JGrads helps connect students


While attending Dartmouth College, Michele Nudelman served as Vice President of programming for Hillel and helped create the Chabad on Campus chapter. After graduating from Dartmouth, she entered Washington University to receive a joint law and business school degree.

Nudelman, along with other law school students, attended Washington University Chabad on a weekly basis, but she noticed the lack of programming specifically for graduate students. Taking initiative to remedy the situation, she and Rabbi Hershey Novack, who directs Washington University’s Chabad on Campus, formed JGrads.


Now in its third year, the organization spread throughout graduate school campuses in St. Louis and offers graduate students and their young-adult peers specific Jewish programming distinct from those of undergraduate students. According to their mission, JGrads aims to successfully meet this need by providing social, educational, and spiritual opportunities to develop a sense of community.

JGrads’ leaders initially turned to technology to spread the word about their activities. The popular social networking Web site Facebook has helped the organization create a presence in St. Louis. “When we first started we were struggling to find 30 Facebook members,” says Nudelman. “Now, we have almost 200 members. It’s unbelievable how our membership has grown.”

Novack, the group’s advisor, also credits Facebook with helping JGrads grow. “Facebook lowers the barriers for participation. People can log on from the comfort of their own home at 4 a.m.” Nudelman feels that Facebook allows her to quickly communicate with their contingent. “We can quickly get feedback from our student leaders. Facebook allows us to reach out to a bunch of people at once. We can send out an event invitation two days in advance.”

Although the group relies heavily on Internet communication, the purpose of the group is all about personal connections. According to Novack, “there is a need for human interaction for people in graduate school in a substantive Jewish way.” He cautions however, “this is not just another singles event.”

Beca Sallen, the JGrads St. Louis University (SLU) representative, agrees. “At a Jesuit university it would be harder to keep your Jewish identity if not for JGrads.
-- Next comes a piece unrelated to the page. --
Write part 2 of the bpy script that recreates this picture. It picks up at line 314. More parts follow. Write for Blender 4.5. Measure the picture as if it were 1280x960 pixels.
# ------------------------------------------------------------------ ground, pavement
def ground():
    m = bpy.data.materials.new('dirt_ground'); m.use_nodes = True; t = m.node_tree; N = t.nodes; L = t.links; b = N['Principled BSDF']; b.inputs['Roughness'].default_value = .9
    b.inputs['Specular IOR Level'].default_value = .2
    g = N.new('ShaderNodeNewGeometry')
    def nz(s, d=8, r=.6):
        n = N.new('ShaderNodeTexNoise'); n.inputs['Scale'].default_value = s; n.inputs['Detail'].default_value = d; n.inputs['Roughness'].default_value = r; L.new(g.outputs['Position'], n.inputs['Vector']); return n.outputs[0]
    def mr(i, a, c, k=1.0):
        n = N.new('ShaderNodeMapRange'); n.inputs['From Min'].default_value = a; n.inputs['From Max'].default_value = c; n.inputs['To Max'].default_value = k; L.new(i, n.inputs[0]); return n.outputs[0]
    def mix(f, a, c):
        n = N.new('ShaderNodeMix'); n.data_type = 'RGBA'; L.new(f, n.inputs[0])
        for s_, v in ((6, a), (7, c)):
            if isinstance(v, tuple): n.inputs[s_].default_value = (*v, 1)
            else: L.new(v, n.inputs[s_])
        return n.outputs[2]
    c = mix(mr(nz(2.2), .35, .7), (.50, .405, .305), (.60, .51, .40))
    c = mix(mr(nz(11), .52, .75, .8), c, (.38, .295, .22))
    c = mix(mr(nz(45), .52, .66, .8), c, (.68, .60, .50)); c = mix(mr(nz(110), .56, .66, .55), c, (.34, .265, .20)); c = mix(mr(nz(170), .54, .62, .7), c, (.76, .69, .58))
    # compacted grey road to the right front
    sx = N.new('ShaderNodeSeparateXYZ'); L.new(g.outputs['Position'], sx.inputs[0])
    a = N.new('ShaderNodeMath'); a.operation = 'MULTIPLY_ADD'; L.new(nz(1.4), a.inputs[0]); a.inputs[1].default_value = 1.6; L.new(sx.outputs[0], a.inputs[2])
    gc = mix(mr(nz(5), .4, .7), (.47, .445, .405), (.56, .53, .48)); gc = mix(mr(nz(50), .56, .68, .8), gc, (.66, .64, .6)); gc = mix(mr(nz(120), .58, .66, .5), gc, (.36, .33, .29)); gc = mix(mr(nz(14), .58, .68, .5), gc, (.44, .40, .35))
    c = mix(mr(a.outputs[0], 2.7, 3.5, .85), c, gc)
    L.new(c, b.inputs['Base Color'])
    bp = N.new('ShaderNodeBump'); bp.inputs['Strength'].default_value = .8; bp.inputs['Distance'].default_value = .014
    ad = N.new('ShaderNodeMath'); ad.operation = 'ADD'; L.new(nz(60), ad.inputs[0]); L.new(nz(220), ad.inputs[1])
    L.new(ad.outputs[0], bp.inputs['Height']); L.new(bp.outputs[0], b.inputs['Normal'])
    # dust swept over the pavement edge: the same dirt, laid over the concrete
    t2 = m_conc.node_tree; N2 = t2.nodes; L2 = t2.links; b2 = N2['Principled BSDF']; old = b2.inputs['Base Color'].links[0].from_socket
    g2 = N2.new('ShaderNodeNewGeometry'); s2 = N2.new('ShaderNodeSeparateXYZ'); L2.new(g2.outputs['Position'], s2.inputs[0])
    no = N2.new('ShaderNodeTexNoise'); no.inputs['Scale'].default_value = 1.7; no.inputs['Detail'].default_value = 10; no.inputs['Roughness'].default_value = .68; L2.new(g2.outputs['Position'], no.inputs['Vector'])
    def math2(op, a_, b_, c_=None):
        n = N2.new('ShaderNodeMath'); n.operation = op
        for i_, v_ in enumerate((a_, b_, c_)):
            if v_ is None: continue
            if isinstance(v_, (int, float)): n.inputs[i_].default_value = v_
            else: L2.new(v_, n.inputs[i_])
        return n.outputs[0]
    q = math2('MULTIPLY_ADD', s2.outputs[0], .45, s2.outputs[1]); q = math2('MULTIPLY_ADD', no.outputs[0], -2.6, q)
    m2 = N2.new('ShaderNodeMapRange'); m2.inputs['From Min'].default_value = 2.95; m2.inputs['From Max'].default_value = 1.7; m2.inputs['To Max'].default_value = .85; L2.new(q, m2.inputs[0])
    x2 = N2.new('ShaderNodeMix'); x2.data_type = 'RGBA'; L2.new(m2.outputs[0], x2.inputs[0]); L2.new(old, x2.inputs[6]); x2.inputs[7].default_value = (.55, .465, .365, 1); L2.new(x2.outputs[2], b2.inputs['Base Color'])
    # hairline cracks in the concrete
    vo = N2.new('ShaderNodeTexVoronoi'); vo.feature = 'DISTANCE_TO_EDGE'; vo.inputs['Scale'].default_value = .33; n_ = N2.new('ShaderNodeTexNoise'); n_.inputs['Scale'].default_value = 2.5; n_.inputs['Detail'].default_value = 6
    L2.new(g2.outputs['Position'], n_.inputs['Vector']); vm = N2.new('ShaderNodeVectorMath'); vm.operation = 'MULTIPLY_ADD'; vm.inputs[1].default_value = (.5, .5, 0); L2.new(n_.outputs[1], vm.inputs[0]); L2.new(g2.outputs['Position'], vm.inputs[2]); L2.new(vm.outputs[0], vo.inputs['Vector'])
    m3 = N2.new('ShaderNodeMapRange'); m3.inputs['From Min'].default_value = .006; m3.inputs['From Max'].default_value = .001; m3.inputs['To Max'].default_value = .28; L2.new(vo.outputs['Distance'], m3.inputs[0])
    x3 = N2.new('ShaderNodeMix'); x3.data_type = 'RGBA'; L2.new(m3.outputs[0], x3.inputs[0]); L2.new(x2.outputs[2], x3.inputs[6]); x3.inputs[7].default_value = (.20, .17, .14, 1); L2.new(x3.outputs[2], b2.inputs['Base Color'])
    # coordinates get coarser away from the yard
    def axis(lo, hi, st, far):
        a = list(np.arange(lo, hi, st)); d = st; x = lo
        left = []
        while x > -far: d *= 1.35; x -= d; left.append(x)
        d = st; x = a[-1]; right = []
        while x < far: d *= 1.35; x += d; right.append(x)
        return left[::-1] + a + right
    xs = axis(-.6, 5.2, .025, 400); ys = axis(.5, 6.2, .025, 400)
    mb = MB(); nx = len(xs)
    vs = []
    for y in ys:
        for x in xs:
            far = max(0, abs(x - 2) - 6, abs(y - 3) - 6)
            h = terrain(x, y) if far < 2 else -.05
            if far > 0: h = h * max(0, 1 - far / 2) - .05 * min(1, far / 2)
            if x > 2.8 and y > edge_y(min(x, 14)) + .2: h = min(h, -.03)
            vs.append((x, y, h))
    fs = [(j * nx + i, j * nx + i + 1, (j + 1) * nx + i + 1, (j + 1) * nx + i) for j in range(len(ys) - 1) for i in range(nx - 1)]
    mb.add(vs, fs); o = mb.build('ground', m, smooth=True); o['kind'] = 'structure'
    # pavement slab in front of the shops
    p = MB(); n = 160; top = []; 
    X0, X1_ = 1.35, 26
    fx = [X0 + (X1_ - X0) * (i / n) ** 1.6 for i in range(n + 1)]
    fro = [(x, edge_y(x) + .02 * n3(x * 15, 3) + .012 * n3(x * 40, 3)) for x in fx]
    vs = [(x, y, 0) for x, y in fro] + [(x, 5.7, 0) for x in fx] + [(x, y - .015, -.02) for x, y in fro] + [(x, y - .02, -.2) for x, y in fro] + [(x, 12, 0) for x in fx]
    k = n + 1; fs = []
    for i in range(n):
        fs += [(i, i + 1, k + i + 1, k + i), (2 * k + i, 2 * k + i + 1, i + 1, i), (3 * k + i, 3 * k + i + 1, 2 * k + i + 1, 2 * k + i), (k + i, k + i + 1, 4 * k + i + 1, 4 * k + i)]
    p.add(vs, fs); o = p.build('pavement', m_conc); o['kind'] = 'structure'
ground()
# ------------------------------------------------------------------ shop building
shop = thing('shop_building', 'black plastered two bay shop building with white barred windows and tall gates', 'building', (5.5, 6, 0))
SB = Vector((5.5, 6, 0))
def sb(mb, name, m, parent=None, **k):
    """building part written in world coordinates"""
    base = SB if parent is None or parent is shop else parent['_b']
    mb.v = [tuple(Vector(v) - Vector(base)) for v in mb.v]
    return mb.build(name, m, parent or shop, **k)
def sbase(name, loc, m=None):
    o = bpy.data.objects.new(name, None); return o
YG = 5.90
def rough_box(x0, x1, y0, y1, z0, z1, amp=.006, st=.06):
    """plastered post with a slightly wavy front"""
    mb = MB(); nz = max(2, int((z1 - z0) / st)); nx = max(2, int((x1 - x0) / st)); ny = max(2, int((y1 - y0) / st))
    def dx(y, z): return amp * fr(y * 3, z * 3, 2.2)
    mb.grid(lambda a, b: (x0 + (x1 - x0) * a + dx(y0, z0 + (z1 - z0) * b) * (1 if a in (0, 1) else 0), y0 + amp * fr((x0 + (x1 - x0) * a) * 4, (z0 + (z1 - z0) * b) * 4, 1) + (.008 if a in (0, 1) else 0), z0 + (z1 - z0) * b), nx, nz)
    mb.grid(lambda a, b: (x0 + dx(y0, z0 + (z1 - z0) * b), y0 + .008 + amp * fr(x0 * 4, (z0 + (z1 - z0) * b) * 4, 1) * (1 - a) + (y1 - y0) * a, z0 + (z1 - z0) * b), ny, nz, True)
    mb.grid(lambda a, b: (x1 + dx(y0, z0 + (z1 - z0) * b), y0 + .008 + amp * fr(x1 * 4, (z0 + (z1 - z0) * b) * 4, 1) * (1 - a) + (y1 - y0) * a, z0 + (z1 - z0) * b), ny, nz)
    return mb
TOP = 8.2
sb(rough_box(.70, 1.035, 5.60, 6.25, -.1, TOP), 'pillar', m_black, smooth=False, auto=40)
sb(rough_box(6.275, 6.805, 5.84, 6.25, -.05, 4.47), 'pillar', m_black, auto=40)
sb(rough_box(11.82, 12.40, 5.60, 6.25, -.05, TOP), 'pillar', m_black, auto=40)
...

It’s important at SLU for the few Jewish students to get to know people at other schools and get in touch with the Jewish community.”

Washington University third-year law student Natalie Benhamou, who also serves as president of her school’s Jewish Legal Society, also takes advantage of the opportunities JGrads provides. “Grad students are typically departmentalized in our area of study. Now we can participate in activities without being mixed in with undergraduate students,” she says. “I have the chance to mingle and meet other people outside my program. I can network with people who have gone through what I’m going through.”

Nudelman welcomes participants from across the city. “Graduate students from many schools have the opportunity to see what’s going on at each campus more broadly. People from other schools who get involved will bring new ideas and that’s what makes an organization better and more likely to last.”

As president of JGrads, Nudelman collaborates with Novack to create programming suitable for area graduate students. Novack recognizes her contribution, as well as the other students involved in the organization. “The student leaders are an inspiration. They collaborate effectively for the common good and they give me hope for the Jewish future,” Novack says. “The students are ambitious and have a lot of other priorities, and they come together from different backgrounds and make contributions to the community.”

The student leaders pack the calendar with events which include monthly Shabbat dinners, an annual Purim party, ethics seminars, a speaker series, and working to raise recognition at campuses about the High Holidays, Hanukkah, and Passover. Each of these events resonates with JGrads members.

Benhamou is thankful for the High Holiday services. “That is the most meaningful aspect of the JGrads program that I participate in,” she feels. “The organization creates a community for those who observe the holidays away from home.”

Novack remains excited about the organization’s future. “This group of students in our community represents great potential. I’m privileged to be at the forefront of developing a community agency to harness some of this energy in a Jewish way.”

In the future, Novack hopes to strengthen partnerships with organizations such as Hillel and birthright israel, and to further explore community service opportunities within the St. Louis area.

As the St. Louis graduate student population is transient, the organization is constantly evolving. “There’s a hint of sadness for the Jewish community at every graduation,” says Novack. “We need to find ways to keep some of these incredibly talented young people in St. Louis for the long-term.” Nudelman plans to move to New York upon completing her graduate education, but leaves a legacy with JGrads. “I hope that JGrads continues to grow and serve the needs of students in St. Louis. It was such an important part of my experience and I hope it will be for others.”